- [Set problem]: Within the data that follows, how many lines carry the string "scene"? Give the number alone.
□ □ □ □ □
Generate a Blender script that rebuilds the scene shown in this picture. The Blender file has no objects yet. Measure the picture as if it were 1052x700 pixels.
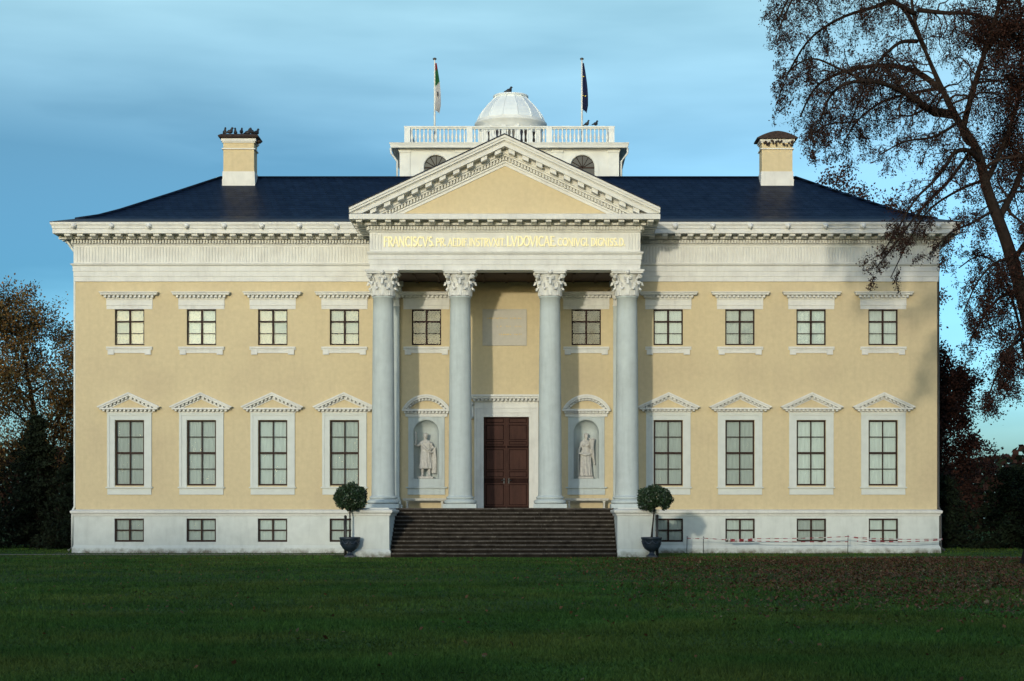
import bpy, math, random
import numpy as np
from mathutils import Vector, Matrix
S = bpy.context.scene
COL = S.collection
R = math.radians
# ------------------------------------------------------------------ camera
CX, CY, CZ, F = 1.2, -76.0, 1.58, 1824.0     # eye; pixels per metre at 1 m for a 1052 px wide frame
cam = bpy.data.cameras.new('camera'); camo = bpy.data.objects.new('camera', cam); COL.objects.link(camo)
camo.location = (CX, CY, CZ); camo.rotation_euler = (R(90), 0, 0)
cam.sensor_width = 36; cam.lens = F/1052*36
cam.shift_x = -23/1052; cam.shift_y = 180.5/1052
cam.clip_end = 3000
S.camera = camo
# ------------------------------------------------------------------ light
SUN_EL, SUN_AZ = R(7.5), R(14.5)              # azimuth: to the left of straight behind the camera
sd = Vector((-math.sin(SUN_AZ)*math.cos(SUN_EL), -math.cos(SUN_AZ)*math.cos(SUN_EL), math.sin(SUN_EL)))
sl = bpy.data.lights.new('sun', 'SUN'); sl.energy = 2.0; sl.angle = R(1.5); sl.color = (1, .91, .73)
slo = bpy.data.objects.new('sun', sl); COL.objects.link(slo)
slo.rotation_euler = sd.to_track_quat('Z', 'Y').to_euler(); slo.location = (0, -60, 60)
W = bpy.data.worlds.new('World'); S.world = W; W.use_nodes = True
nt = W.node_tree; N = nt.nodes; L = nt.links; N.clear()
wo = N.new('ShaderNodeOutputWorld'); bg = N.new('ShaderNodeBackground'); bg.inputs[1].default_value = 0.15
sky = N.new('ShaderNodeTexSky'); sky.sky_type = 'NISHITA'; sky.sun_disc = False
sky.sun_elevation = SUN_EL; sky.sun_rotation = math.atan2(sd.x, sd.y)
sky.altitude = 60; sky.air_density = 1.0; sky.dust_density = 2.6; sky.ozone_density = 2.0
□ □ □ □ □
- [The answer]: 2